De groepstentoonstelling Something About Us vertrekt vanuit de manier waarop we ons dingen eigen maken of leren kennen. Denk aan woorden en beelden die worden herhaald waardoor we ze op een bepaalde manier gaan zien en begrijpen. Hierdoor hebben we een soort karikaturen gevormd in ons denken: een bepaalde opvatting van hoe iets eruit zou moeten zien. De kunstenaars in deze groepstentoonstelling veranderen en manipuleren deze beelden en omstandigheden waarmee we ons vrijwel dagelijks omringen. Door zaken uit hun context te halen, ontstaat er meer afstand tot het object of verhaal, krijgen ze een andere betekenis of kan de functie veranderen in vorm.
Begin jaren ’60 creëerde Daan van Golden zijn meest bekende werken: schilderijen met minutieus geschilderde reproducties van motieven die hij op dagelijkse voorwerpen zoals inpakpapier aantrof. Vanaf de jaren ’80 startte hij met het gebruik van details uit werken van onder meer Henri Matisse en Jackson Pollock. Toen hij voor zijn eerste tentoonstelling in 50 jaar tijd in Japan nieuw werk maakte, gebruikte hij dubbelbedrukte drukproeven van zijn eigen catalogi, waar hij de mooiste beelden uitsneed en hier prints van maakte. In Study HM Tokyo (2012) is het werk Blauwe studio naar Matisse, uit 1982 te zien. Tegelijkertijd is het bloemetjesmotief te herkennen van een ongetiteld werk uit 1964 dat ook weer voorkomt op Mitsukoshi Tokyo (2012). Zo verweefde Van Golden op dat moment zijn eigen verleden en heden, maar ook de bronnen die aan de basis van die eerdere werken stonden.

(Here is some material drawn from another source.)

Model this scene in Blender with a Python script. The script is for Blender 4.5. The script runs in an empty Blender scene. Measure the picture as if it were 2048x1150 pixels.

Net als Van Golden, vertrekt Magali Reus vanuit bestaande objecten uit het dagelijks leven. Zo zijn in haar werken die in de galerie getoond worden objecten te herkennen als een hoed, emmer, een niet-parkeren verkeersbord en meer. Haar ingrepen zouden gezien kunnen worden als het ‘herschrijven’ van wat materieel mogelijk is voor een object. Reus gebruikt onze emotionele en fysieke verbondenheid met objecten om ons juist te laten pauzeren, te laten nadenken en bewuster te worden van de materiële omgeving waarin we ons bevinden.
Hangend kannen paar (2010) van Maria Roosen houdt het midden tussen lichaam, container, kelk van een bloem en vulva. Door de handvatten doen de golvende vormen denken aan kannen. Ze bevatten echter geen vloeistof; zou het iets anders zijn? Roosen beschrijft haar werken vaak als voorwerpen die bedoeld zijn om gevoelens weer te geven, als vertalingen van emoties die op een directe en tactiele manier communiceren; voorwerpen die gedachtes losmaken over groei, bloei, vruchtbaarheid, liefde en dood.
In het werk Icy Pants in Harbor van Evelyn Taocheng Wang beschrijft ze een anekdote die velen in Nederland zullen herkennen: op een zonnige dag jezelf in een plotselinge regenbui bevinden en daardoor tot op je onderbroek natgeregend worden. In haar werk licht Wang onderwerpen, verhalen en objecten uit die we vaak gedachteloos aan ons voorbij laten gaan. We denken ze al te kennen en daardoor wekken ze vaak nog weinig interesse in ons op. We beseffen ons niet hoe geconditioneerd we zijn en hoe velen van deze ervaringen en omstandigheden onze identiteit en cultuur vormen en in stand houden. Juist door onderdelen uit te lichten of te onderstrepen, is Wang in staat je aandacht te vragen, soms voor simpele anekdotes zoals Icy Pants in Harbor, maar ook over onderwerpen die verder gaan dan dat. Wat betekent het namelijk om gevormd te zijn door een identiteit en cultuur zonder dat je er bewust van bent en wat betekent dit voor iemand anders die zich daar niet direct toe kan verhouden?